Listen. The whole Earth is
breathing, in and out;
night flows through us
like the flag of some
unknowable world. Who
have the winds come for?
What is the secret name
that all things cry?

Open yourself to the far
whirling of the universe.
We begin from a seed
but our home is Everywhere.
The wren, the cat, the iris--
each are different faces
of our love. The Light of
Ancient Wisdom cannot die.

               ***


     Don't be distracted, confused and deluded by the ten thousand things--or even the ten billion things of our intrusive, competitive, materialistic, consumer society. You'll never find an answer out there. You'll never find true joy, peace, wholeness or fulfillment out there. Your innermost identity is not defined by this transitory world; it's part of an unconditional, primal, Eternal Spirit existing before, beyond and after this world. That's where we start from. We don't extract Joy from people, events, activities, possessions, achievements. We bring that Joy with us and infuse it into them. That Joy is our birthright--not contingent but original.

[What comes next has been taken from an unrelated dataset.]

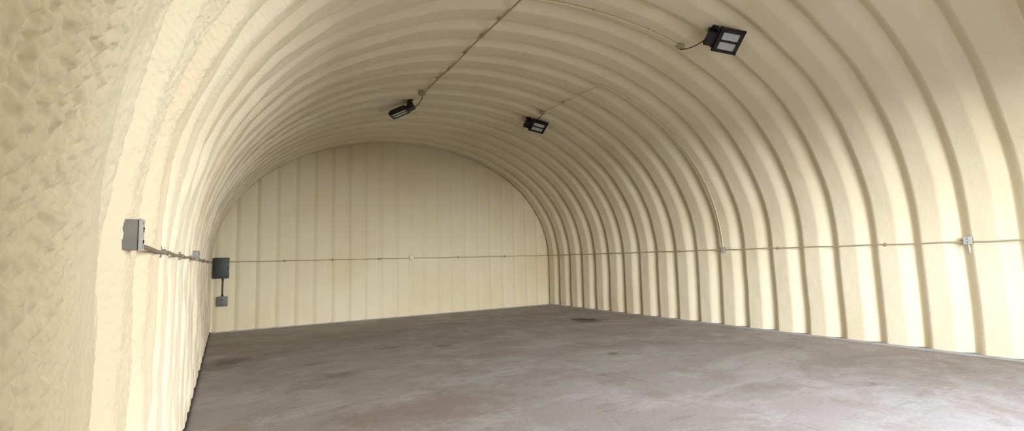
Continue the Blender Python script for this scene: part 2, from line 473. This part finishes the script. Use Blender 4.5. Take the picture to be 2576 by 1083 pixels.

Its source is our Higher Self--The Breath Of The Eternal--inspiring all things.


         SHEER JOY

Watching a lone bluejay
suddenly launch out, free,
into immense bright air,
I felt cleansed and reborn.
All life I sensed bursting
with Spirit, invincible!

At our innermost core
the primal Source of Being
fountains upward, flooding
through matter's opacity,
streaming pure bliss
from another world.

Here is the Hidden One
I adore--matchless,
indomitable--a Mystery
beyond imagining, nearer
than bone, sweeter even
than love's caress.

What opposes sheer Joy
perishes...Learning this
we blaze like suns, illumed
by Heaven's Holy Light.
An unquenchable child
dances in the soul of God!


               ***


     What are the keys to Original Joy, to union with this Higher Self? Simplicity, humility, openness, silence, solitude, self-discipline, inner surrender, pure intention, unwavering devotion, impeccable alertness, childlike wonder and yes, sometimes even sheer desperation. When we discover that every idol, obsession, addiction and presumption inevitably fails us and leads us only further astray, then, finally, we might turn to the one answer which never fails us, never leads us astray--the hidden, primal, holy, invisible Light shining eternally at the center of our souls...


Ah, from the soul itself must issue forth
A light, a glory, a fair luminous cloud
          Enveloping the Earth--
And from the soul itself must there be sent
A sweet and potent voice, of its own birth,
Of all sweet sounds the life and element!